• Set problem
Scan the data below for the string "scene". Copy every line where it appears.

• Information supplied
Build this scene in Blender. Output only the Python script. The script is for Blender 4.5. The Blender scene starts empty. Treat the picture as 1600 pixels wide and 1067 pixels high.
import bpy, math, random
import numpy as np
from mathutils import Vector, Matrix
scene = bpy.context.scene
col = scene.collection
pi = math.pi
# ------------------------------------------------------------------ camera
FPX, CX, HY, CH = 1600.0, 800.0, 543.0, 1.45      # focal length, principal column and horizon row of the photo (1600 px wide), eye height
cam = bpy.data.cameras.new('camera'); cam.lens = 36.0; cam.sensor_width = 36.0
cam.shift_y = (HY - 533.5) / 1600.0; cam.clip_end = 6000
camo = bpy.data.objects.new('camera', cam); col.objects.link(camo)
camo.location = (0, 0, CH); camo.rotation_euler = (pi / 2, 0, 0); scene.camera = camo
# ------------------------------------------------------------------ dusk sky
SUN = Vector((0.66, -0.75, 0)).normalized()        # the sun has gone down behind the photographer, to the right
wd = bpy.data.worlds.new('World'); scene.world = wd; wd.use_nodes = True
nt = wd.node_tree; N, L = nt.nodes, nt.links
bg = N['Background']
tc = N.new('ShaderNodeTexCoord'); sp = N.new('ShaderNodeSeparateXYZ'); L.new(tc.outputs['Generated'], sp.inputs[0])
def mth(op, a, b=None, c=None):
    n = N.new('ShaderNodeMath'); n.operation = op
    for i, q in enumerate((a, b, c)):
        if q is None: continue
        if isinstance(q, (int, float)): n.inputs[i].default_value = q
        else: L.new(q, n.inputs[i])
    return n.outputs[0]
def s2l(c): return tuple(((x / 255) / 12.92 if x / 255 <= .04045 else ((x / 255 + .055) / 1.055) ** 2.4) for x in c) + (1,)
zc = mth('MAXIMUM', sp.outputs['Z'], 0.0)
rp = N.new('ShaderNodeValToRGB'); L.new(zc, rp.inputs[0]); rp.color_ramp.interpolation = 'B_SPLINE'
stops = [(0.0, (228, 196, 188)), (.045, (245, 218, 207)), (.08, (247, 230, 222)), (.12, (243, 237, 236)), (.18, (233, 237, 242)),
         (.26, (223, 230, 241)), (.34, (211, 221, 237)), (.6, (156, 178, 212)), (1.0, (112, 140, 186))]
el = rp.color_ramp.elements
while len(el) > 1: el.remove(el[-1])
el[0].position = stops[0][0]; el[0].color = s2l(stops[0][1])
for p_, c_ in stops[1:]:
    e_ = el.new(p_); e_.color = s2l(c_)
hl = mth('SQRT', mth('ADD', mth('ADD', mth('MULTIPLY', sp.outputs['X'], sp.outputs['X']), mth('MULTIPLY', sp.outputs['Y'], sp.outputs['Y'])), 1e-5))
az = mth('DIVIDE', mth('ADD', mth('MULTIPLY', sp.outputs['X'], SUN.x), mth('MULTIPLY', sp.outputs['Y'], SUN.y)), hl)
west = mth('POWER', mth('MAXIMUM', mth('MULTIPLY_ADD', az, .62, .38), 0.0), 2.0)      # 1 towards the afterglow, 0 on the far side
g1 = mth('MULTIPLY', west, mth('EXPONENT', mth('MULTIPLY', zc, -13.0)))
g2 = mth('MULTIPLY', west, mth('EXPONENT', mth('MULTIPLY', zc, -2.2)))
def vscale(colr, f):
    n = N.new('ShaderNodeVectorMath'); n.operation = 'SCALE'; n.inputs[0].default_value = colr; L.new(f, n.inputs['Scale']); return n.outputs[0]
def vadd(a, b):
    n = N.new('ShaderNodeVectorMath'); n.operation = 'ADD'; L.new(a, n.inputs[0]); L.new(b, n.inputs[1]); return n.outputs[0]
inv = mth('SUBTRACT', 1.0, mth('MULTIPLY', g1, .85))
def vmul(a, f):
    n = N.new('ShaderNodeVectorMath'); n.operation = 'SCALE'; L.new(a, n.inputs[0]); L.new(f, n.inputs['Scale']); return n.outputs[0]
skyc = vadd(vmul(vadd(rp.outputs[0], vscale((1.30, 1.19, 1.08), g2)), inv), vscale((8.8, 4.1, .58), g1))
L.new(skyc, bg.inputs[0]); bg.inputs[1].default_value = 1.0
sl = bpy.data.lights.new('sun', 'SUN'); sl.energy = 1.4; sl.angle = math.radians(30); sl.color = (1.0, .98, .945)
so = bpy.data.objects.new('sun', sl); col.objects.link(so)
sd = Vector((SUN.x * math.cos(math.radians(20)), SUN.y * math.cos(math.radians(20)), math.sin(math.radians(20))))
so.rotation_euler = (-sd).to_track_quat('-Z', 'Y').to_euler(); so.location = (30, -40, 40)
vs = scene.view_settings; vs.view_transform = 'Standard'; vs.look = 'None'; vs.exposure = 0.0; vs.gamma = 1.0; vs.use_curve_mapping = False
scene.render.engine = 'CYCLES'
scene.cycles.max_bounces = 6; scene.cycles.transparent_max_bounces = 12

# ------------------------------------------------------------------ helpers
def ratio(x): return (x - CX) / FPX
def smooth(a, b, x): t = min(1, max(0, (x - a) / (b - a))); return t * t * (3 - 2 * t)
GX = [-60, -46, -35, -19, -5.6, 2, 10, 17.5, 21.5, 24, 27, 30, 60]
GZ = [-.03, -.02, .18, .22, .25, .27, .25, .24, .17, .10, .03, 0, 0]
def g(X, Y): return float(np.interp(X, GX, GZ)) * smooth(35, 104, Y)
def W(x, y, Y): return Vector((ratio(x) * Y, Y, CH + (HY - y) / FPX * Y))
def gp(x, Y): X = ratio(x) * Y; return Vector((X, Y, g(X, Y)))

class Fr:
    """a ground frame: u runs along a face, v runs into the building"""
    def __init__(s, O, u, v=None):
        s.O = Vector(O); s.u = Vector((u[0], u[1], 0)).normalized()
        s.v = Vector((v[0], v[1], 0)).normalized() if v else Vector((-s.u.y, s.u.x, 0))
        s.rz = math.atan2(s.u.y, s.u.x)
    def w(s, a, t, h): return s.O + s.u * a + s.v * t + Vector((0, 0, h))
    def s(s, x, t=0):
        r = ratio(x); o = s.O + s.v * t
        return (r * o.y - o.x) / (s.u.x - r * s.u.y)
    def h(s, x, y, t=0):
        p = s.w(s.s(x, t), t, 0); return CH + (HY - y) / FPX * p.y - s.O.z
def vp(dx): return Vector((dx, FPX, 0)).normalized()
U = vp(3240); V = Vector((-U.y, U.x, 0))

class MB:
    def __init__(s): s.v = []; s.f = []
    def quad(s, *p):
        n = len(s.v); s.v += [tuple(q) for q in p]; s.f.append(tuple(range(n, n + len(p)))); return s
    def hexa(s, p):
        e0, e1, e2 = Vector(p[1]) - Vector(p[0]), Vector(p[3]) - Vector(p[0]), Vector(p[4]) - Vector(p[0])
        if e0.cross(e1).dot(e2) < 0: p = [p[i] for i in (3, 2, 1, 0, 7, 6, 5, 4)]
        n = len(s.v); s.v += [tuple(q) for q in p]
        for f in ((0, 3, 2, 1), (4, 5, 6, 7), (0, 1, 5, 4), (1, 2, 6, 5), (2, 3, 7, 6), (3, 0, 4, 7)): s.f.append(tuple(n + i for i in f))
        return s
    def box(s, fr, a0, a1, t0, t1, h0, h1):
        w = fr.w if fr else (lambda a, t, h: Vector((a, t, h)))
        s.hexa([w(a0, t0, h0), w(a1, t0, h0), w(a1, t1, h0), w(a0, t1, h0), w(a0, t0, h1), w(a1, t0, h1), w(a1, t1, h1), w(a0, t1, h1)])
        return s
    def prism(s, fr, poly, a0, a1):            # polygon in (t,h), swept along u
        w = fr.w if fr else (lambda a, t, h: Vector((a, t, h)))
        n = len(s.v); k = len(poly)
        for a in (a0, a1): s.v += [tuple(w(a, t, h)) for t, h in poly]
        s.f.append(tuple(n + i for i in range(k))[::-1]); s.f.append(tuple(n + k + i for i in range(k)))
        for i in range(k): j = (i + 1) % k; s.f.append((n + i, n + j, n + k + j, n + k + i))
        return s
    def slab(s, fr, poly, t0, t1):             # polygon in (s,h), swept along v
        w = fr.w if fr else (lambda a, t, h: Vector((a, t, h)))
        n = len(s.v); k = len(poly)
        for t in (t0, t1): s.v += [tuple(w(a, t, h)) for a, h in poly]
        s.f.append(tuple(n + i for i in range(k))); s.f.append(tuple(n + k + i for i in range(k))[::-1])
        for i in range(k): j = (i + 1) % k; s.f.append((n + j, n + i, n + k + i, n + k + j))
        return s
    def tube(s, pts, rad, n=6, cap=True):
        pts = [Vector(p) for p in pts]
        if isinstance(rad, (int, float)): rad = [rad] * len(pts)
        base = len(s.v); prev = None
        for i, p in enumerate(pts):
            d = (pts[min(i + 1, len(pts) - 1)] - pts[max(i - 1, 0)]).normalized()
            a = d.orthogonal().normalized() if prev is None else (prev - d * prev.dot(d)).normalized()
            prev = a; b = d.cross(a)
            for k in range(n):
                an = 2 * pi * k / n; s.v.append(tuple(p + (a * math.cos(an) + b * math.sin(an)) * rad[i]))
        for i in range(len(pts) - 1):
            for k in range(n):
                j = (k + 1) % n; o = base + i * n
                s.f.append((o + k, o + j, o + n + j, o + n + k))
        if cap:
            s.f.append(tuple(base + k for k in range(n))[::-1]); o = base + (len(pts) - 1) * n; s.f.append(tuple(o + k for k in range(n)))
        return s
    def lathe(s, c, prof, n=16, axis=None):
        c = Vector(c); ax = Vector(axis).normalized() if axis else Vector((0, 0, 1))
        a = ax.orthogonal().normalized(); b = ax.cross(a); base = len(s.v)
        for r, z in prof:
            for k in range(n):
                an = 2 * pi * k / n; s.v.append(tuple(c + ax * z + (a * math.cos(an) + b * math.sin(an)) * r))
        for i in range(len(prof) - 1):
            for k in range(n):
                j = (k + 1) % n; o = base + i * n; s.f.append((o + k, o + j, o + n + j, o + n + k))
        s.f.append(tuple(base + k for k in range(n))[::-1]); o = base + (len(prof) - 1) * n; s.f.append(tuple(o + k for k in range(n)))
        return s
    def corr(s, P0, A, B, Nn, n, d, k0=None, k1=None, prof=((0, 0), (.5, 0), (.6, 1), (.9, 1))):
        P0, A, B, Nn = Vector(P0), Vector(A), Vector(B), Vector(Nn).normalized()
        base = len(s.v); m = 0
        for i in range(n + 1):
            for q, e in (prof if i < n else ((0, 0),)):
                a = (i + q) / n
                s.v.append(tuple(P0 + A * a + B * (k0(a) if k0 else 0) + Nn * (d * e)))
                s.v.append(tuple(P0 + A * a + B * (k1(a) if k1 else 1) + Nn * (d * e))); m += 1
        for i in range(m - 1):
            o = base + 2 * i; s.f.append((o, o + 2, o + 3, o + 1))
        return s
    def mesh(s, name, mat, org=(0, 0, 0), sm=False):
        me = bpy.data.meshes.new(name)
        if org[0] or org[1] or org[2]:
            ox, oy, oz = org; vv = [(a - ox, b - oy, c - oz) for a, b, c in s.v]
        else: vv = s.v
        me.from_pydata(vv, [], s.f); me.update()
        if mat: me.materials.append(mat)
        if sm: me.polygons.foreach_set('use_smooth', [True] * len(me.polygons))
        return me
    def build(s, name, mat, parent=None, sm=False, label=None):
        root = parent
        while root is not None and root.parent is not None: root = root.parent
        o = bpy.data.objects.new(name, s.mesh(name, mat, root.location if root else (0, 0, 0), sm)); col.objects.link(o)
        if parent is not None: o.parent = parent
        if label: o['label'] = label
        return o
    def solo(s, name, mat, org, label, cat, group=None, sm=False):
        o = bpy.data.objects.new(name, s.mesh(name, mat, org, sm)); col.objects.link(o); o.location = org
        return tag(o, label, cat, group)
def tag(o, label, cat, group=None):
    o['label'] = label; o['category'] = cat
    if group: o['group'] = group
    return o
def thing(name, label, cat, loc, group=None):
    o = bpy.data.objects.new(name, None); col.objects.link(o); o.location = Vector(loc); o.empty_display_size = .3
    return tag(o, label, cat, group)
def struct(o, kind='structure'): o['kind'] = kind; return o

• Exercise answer
Build this scene in Blender. Output only the Python script. The script is for Blender 4.5. The Blender scene starts empty. Treat the picture as 1600 pixels wide and 1067 pixels high.
scene = bpy.context.scene
col = scene.collection
camo.location = (0, 0, CH); camo.rotation_euler = (pi / 2, 0, 0); scene.camera = camo
wd = bpy.data.worlds.new('World'); scene.world = wd; wd.use_nodes = True
vs = scene.view_settings; vs.view_transform = 'Standard'; vs.look = 'None'; vs.exposure = 0.0; vs.gamma = 1.0; vs.use_curve_mapping = False
scene.render.engine = 'CYCLES'
scene.cycles.max_bounces = 6; scene.cycles.transparent_max_bounces = 12